C’est donc sous l’influence du jean que la coupe du pantalon de ville se présente aujourd’hui beaucoup plus près du corps, avec des  jambes plus étroites et des bas en dessous de 20 à 19, 18 voire 17 cm. Cette coupe « slim » requiert une technique parfaitement maîtrisée qui relève du grand art si l’on veut concilier taille basse et montant (longueur de braguette et début de la fourche). Il faut savoir que le montant doit faire au minimum 20 cm et que l’on voit un vrai confort à 22, 23 cm selon sa taille. Le tailleur Djay qui possède son propre culottier et qui a lui-même beaucoup étudié la question, recommande même l’épreuve de l’escalier.

Ce n’est en effet que lorsqu’on monte un escalier que l’on peut juger du confort d’un pantalon. Pour lui, rien n’est plus compliqué dans le vêtement que le pantalon. En sur-mesure, il demande à un tailleur et un assembleur expérimentés seize heures de travail. C’est que le pantalon comprend une trentaine de pièces et que le tissu doit être travaillé au fer en préalable au montage. Cela s’appelle le cambrage. Il y a aussi la délicate question du côté fort et du côté faible. Si savoir de quel côté on porte (ses attributs virils) n’est évidemment pas pris en compte en prêt-à-porter, en sur-mesure, c’est la question fondamentale. Formé selon la méthode Ladevèze-Darroux par son maître d’apprentissage, Djay est un des tailleurs les plus conscients de la question du pantalon avec Lorenzo Cifonelli. S’ils ne montent pas leurs pantalons eux-même (ils ont des culottiers), ils font les patronages pour la découpe.

Le retour des pinces

Bien sûr les tailleurs se plient aux demandes de leurs clients mais ils constatent que même en sur-mesure, les goûts changent. Pantalons taille basse, bas plus étroits, jambes plus fuselées et longueur « à la cheville » sont désormais la règle. Si on assiste, comme le note Frank Zins, à un retour du pantalon à pinces chez certains clients très pointus, il reste à éviter pour tous ceux qui veulent conserver une silhouette jeune (et qui peuvent se le permettre bien sûr). En résumé, un pantalon de ville n’est vraiment confortable que s’il tient sur les hanches. Sa braguette à fermeture à glissière ou boutonnée doit être à 20 cm.

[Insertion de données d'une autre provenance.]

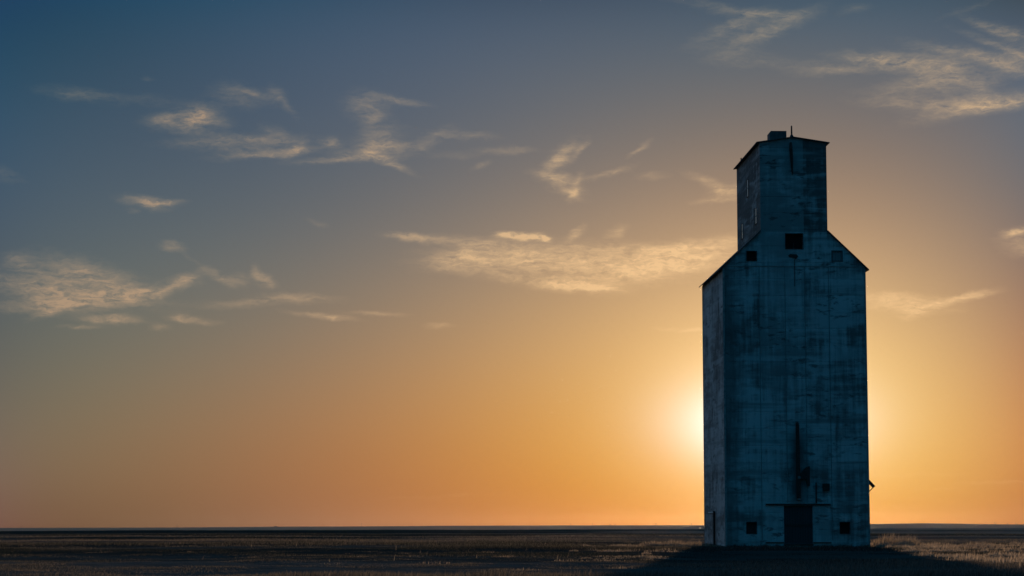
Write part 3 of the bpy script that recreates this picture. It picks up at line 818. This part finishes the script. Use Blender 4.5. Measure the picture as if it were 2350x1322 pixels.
M['trim_far'] = plain_mat('old_pole_wood', (.05, .04, .032), .9, .3, 2)
M['leaf'] = plain_mat('dusty_leaves', (.045, .05, .028), .9, .4, 1)
for az, d, h, label in (
    (-8.60, 4900, 6.5, 'tiny utility pole on the horizon left of the low shed'),
    (-3.89, 4900, 7.5, 'utility pole standing on the skyline just right of the low shed'),
    (1.52, 4900, 4.0, 'first short utility pole on the skyline left of the grain elevator'),
    (2.08, 4900, 4.0, 'short utility pole on the skyline left of the two small skyline bushes'),
    (3.72, 4900, 4.5, 'utility pole between the skyline bushes and the elevator'),
    (4.63, 4900, 4.5, 'utility pole on the skyline nearest to the grain elevator wall'),
    (-12.50, 4900, 4.0, 'faint short utility pole far out at the left end of the skyline'),
):
    make_pole(az, d, h, label)


def make_shed():
    x, y, z = far(-6.09, 4890)
    root = empty('farm_shed', (x, y, z), .1)
    tag(root, 'low distant farm shed sitting on the ridge line', 'shed')
    w = MB()
    w.prism([(-3.4, -.6), (3.4, -.6), (3.4, 1.1), (0, 1.6), (-3.4, 1.1)], 'y', -3, 3)
    w.build('wall', M['trim_far'], root)
    r = MB()
    r.prism([(-3.7, 1.06), (0, 1.61), (0, 1.75), (-3.7, 1.2)], 'y', -3.3, 3.3); r.prism([(0, 1.61), (3.7, 1.06), (3.7, 1.2), (0, 1.75)], 'y', -3.3, 3.3)
    r.build('roof', M['roof'], root)
    MB().box(-1.0, 1.0, -3.06, -3.0, -.2, .95).build('door', M['iron'], root)


make_shed()


def make_bush(name, az, d, w, h, label, cat, group, seed, n=260):
    rng = random.Random(seed)
    x, y, z = far(az, d)
    root = empty(name, (x, y, z)); tag(root, label, cat, group)
    tr = MB()
    for k in range(3):
        a = rng.uniform(0, 6.3); tr.tube([(0, 0, -.2), (math.cos(a)*w*.15, math.sin(a)*w*.15, h*.7)], [.02*h+.03, .02], 6)
    tr.build('trunk', M['trim_far'], root)
    cr = MB()
    lobes = [(rng.uniform(-.34, .34)*w, rng.uniform(-.3, .3)*w, rng.uniform(.35, .72)*h, rng.uniform(.16, .30)) for k in range(9)]
    for k in range(n):
        lx, ly, lz, lr = rng.choice(lobes)
        v = Vector((rng.gauss(0, 1), rng.gauss(0, 1), rng.gauss(0, 1))).normalized() * rng.uniform(.3, 1)
        p = Vector((lx + v.x*lr*w*.6, ly + v.y*lr*w*.6, max(.1, lz + v.z*lr*h)))
        s = rng.uniform(.03, .07)*h + .06
        q = [p + Vector((rng.uniform(-s, s), rng.uniform(-s, s), rng.uniform(-s, s))) for _ in range(3)]
        cr.poly(q)
    cr.build('crown', M['leaf'], root)


for k, (az, d, w, h, label) in enumerate((
    (2.54, 4880, 6, 3.0, 'left one of two tiny bushes side by side on the skyline'),
    (2.66, 4880, 5, 2.6, 'right one of two tiny bushes side by side on the skyline'),
    (12.33, 4850, 8, 4.2, 'dark scrub tree on the right hand skyline, nearest to the hill top'),
    (12.62, 4850, 6, 3.2, 'small scrub tree on the skyline in the middle of three at the right'),
    (12.84, 4850, 8, 3.4, 'scrub tree on the skyline, the last before the right edge of the view'),
    (10.85, 3300, 4.5, 2.4, 'lone bush on the pale slope below the hill top at right'),
    (-12.44, 2700, 5.0, 2.2, 'left dark shrub of a small clump low on the far left slope'),
    (-12.32, 2720, 5.0, 1.9, 'right dark shrub of a small clump low on the far left slope'),
)):
    make_bush('scrub_tree', az, d, w, h, label, 'scrub tree', 'scrub trees scattered along the horizon', 40+k)


# ------------------------------------------------------------------ evening air
def build_haze():
    m = bpy.data.materials.new('haze_air'); m.use_nodes = True
    n = m.node_tree.nodes; n.remove(n['Principled BSDF'])
    v = n.new('ShaderNodeVolumePrincipled')
    v.inputs['Color'].default_value = (.93, .92, .90, 1); v.inputs['Density'].default_value = 7.0e-7
    v.inputs['Anisotropy'].default_value = .87
    m.node_tree.links.new(v.outputs[0], n['Material Output'].inputs['Volume'])
    o = MB().box(-8300, 8300, -8300, 8300, -46, 36).build('haze', m)
    tag(o, kind='stuff')


build_haze()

Le revers : jamais en dessous de 4 cm

Aujourd’hui, la jambe est fuselée avec un bas à 17 ou 18 cm pour la moyenne, 16,5 pour les extrêmes, 19 pour les traditionnels. Les poches doivent être profondes et ne pas laisser échapper leur contenu lorsqu’on s’assoit. Dans l’idéal, la ceinture doit être ajustable et comporter un porte-ardillon (petite boucle que l’on passe dans l’ardillon de la ceinture) destiné à maintenir le devant. Pour le revers, c’est affaire de goût mais jamais en dessous de 4 cm. Quant à la longueur, jamais de surplus de tissu cassant sur la chaussure, c’est archi-ringard. Laisser voir légèrement la chaussette sera parfait. À vous de travailler un peu maintenant : pas de bon pantalon par hasard, essayez patiemment. Certains clients en mesure passent plus d’une heure à tout tester, vérifier… Une belle silhouette est à ce prix.

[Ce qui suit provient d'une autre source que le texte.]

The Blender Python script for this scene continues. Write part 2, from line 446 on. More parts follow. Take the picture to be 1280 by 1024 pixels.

Trois variations du pantalon classique par Bernard Zins, pantalonnier français de réputation internationale. À gauche, BZV3 à double pli français, au centre BZV3 simple pli français, à droite BZV3 sans pli. Si cette dernière version est aujourd’hui la plus en vogue, on prévoit un retour du double pli déjà adopté par des dandys très pointus.